As such, FERC established settlement procedures to determine the appropriate refunds owed to owners of pseudo-tied generation. The commission said if the involved parties don’t settle, a settlement judge will decide the case by May 18, 2020. FERC set a refund effective date of Aug. 25, 2016.

FERC: MISO Congestion and Admin Charges Appropriate

However, the refunds will not include the costs of MISO’s non-duplicative congestion and administrative charges that Tilton also challenged.

Tilton claimed MISO violated its Tariff by erroneously using financial schedules to assess charges on pseudo-tied generation, arguing the schedules are meant to represent contracts between two market participants and that the RTO is not a counterparty to the pseudo-tie transactions.

The company said MISO circumvented a Tariff provision and implemented Business Practices Manual language when it used its financial schedules to record transmission transactions for pseudo-tied generation “despite the nonexistence of a bilateral transaction that is a prerequisite for the use of a financial schedule.”

Tilton also argued that MISO’s assessment of real-time congestion costs against generation pseudo-tied from MISO to PJM is improper because the charges cannot be hedged and are “inconsistent with market fundamentals.” The company asked FERC to put a stop to MISO’s assessment of congestion and administrative charges.

In response, MISO argued that Tilton failed to show the RTO was acting counter to its Tariff and said the complaint should be thrown out. It also said Tilton failed to initiate dispute resolution procedures prior to filing the complaint, a break with commission precedent.

“Although Tilton has purchased long-term firm transmission service from MISO to PJM, paying for transmission service does not exempt Tilton from paying for congestion and losses,” the RTO explained.

The commission sided with MISO, ruling that Tilton must pay to use the RTO’s system.

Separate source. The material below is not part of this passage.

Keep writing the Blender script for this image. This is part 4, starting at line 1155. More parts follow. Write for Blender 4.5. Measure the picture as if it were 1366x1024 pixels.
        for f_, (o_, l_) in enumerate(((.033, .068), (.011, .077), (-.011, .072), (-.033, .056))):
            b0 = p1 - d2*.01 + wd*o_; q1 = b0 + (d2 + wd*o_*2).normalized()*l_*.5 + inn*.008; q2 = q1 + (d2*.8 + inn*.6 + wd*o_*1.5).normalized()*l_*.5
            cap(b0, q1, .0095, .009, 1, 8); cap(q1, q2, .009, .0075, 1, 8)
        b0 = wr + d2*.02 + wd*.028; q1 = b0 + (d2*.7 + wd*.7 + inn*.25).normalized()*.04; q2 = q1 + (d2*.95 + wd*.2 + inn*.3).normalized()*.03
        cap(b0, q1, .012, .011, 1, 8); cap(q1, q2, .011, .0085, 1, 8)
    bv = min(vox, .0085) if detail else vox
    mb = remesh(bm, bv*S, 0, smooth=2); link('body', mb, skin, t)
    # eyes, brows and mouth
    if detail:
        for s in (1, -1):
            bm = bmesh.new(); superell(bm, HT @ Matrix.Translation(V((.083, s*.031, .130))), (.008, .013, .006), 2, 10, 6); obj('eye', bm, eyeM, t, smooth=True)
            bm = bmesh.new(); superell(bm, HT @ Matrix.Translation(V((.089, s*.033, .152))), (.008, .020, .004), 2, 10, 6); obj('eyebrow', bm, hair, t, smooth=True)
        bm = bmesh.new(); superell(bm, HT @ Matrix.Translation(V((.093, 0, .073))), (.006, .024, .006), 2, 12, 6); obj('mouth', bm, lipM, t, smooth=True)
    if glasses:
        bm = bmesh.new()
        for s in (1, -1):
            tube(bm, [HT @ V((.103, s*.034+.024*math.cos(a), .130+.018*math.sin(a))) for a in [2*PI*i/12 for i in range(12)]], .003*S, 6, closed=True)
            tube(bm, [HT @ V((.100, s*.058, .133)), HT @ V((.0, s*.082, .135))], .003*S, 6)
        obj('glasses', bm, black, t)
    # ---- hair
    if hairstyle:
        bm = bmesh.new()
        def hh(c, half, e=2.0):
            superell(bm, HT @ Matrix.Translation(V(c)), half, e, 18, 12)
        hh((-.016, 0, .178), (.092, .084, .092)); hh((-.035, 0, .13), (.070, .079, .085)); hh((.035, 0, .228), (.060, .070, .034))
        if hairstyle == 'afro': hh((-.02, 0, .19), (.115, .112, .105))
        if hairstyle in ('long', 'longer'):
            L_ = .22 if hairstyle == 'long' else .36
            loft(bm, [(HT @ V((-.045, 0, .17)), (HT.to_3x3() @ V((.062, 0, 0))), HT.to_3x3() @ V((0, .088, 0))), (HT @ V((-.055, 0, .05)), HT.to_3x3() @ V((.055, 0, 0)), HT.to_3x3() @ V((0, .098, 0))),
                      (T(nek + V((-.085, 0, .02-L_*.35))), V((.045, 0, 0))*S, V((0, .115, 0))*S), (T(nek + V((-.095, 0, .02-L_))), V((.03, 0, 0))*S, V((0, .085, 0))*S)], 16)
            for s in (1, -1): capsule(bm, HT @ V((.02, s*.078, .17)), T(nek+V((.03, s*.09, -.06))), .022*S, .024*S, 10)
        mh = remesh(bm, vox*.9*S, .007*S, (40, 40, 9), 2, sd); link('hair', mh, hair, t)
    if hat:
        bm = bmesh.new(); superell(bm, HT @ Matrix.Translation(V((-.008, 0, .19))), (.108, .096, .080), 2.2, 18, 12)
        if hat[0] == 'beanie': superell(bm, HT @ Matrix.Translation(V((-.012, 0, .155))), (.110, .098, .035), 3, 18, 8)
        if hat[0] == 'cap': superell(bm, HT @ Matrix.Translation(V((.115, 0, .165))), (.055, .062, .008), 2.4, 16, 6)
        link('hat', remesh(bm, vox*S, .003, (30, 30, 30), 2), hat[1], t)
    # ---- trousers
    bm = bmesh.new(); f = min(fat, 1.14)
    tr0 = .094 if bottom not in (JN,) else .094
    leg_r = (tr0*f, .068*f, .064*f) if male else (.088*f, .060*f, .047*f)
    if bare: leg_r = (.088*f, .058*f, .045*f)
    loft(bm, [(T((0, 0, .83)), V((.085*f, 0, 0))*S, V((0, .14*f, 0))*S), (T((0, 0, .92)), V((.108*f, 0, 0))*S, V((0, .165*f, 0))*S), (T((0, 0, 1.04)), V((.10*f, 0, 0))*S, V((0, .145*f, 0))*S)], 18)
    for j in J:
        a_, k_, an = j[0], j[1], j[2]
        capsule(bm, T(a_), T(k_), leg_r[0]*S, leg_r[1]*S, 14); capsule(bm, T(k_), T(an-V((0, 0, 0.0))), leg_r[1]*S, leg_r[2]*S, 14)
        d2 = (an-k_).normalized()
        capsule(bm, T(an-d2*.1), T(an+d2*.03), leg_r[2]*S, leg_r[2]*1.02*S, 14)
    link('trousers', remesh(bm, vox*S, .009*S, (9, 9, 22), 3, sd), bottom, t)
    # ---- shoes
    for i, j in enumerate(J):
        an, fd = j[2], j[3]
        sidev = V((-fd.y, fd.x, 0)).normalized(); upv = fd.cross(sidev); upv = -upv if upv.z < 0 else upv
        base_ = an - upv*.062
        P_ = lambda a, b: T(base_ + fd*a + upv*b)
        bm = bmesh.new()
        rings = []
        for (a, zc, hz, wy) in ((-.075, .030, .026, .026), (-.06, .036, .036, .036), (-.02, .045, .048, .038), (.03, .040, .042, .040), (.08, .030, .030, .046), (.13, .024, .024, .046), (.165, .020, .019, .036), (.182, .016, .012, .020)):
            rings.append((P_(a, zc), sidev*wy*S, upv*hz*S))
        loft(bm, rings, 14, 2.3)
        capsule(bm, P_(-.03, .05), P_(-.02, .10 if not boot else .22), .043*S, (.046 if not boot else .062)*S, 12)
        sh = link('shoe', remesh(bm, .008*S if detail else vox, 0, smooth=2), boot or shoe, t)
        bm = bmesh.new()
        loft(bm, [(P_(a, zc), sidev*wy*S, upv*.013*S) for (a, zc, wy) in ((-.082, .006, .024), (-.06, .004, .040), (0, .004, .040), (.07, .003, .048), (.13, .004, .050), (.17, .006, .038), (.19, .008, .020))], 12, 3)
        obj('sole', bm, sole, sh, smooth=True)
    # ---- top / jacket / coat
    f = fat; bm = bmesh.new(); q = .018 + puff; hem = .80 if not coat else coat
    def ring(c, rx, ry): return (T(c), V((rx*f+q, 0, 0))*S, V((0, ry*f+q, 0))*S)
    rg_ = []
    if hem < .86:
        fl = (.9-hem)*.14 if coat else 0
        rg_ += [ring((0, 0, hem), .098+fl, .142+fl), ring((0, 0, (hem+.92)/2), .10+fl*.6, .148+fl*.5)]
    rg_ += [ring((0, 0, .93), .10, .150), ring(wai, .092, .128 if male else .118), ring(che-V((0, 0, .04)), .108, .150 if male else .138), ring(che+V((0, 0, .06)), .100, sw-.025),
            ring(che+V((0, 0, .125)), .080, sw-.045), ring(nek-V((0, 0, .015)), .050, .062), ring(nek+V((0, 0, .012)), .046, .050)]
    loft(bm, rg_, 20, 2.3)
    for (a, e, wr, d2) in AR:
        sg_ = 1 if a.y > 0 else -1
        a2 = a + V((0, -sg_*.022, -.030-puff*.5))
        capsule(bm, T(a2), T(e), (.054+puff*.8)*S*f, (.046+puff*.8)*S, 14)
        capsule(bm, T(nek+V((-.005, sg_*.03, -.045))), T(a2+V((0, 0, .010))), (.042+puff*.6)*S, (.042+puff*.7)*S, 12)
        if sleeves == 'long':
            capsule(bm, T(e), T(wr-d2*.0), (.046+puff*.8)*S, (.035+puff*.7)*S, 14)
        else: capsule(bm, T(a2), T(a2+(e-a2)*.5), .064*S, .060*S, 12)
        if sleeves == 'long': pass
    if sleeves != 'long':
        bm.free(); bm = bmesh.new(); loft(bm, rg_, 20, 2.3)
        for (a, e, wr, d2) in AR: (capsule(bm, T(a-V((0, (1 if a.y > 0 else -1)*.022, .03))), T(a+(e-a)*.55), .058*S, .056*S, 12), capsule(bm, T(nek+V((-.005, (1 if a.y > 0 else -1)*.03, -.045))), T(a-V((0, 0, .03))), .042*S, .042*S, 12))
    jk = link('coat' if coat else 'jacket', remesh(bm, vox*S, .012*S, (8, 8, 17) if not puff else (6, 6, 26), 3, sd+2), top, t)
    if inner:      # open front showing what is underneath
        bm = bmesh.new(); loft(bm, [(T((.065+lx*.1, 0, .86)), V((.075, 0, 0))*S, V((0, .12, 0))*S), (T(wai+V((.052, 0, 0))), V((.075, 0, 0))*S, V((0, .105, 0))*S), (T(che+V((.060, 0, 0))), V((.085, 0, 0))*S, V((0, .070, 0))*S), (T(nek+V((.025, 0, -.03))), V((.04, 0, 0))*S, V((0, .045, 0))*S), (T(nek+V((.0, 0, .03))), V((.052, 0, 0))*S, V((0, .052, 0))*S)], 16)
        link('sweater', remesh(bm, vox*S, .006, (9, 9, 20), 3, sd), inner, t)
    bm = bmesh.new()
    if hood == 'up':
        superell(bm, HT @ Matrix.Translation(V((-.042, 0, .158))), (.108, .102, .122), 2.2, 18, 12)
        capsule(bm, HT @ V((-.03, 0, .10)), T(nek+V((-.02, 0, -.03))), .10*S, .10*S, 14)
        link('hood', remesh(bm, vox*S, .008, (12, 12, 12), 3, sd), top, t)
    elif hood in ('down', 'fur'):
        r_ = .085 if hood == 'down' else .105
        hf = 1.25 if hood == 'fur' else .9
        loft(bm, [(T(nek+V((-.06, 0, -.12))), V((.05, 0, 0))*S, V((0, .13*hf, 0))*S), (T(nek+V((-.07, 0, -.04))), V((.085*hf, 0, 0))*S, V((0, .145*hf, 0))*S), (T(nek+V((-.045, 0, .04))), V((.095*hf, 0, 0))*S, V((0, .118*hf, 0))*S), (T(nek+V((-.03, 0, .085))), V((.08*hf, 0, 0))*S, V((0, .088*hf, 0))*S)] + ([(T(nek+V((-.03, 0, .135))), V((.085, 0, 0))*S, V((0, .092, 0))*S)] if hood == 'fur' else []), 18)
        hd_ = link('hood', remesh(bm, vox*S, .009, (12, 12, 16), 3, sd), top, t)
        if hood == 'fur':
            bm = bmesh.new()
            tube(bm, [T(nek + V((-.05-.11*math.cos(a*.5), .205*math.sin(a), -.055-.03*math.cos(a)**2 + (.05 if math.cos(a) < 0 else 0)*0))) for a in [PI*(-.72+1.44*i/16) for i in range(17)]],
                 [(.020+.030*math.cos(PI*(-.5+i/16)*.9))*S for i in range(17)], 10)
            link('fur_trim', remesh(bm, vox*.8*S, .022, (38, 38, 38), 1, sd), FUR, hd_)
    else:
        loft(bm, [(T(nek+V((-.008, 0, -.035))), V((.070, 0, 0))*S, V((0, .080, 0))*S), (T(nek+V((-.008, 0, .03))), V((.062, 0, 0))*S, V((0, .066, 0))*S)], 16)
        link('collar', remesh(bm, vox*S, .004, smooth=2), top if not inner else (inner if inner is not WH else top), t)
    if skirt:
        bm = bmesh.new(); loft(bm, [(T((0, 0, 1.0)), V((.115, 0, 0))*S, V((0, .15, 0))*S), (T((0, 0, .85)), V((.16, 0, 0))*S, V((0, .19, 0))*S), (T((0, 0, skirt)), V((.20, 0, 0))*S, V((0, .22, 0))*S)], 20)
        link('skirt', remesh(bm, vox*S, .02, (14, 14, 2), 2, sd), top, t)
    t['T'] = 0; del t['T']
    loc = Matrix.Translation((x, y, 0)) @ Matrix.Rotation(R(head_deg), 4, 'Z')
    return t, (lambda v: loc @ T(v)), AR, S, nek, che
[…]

“We conclude that MISO’s assessment of congestion costs and administrative charges on Tilton does not violate the MISO Tariff. Specifically … we find that the MISO Tariff authorizes MISO to assess congestion costs and administrative charges on pseudo-tie transactions. We also find that it was not a violation of the MISO Tariff for MISO to use financial schedules as a vehicle for imposing congestion and administration charges on Tilton,” FERC said.

The commission pointed out Tilton is a MISO transmission customer taking transmission service “to facilitate its pseudo-tie transactions” and is thus required to pay applicable charges.

Pseudo-tie transactions that use the the RTO’s system nevertheless contribute to its real-time congestion, FERC added.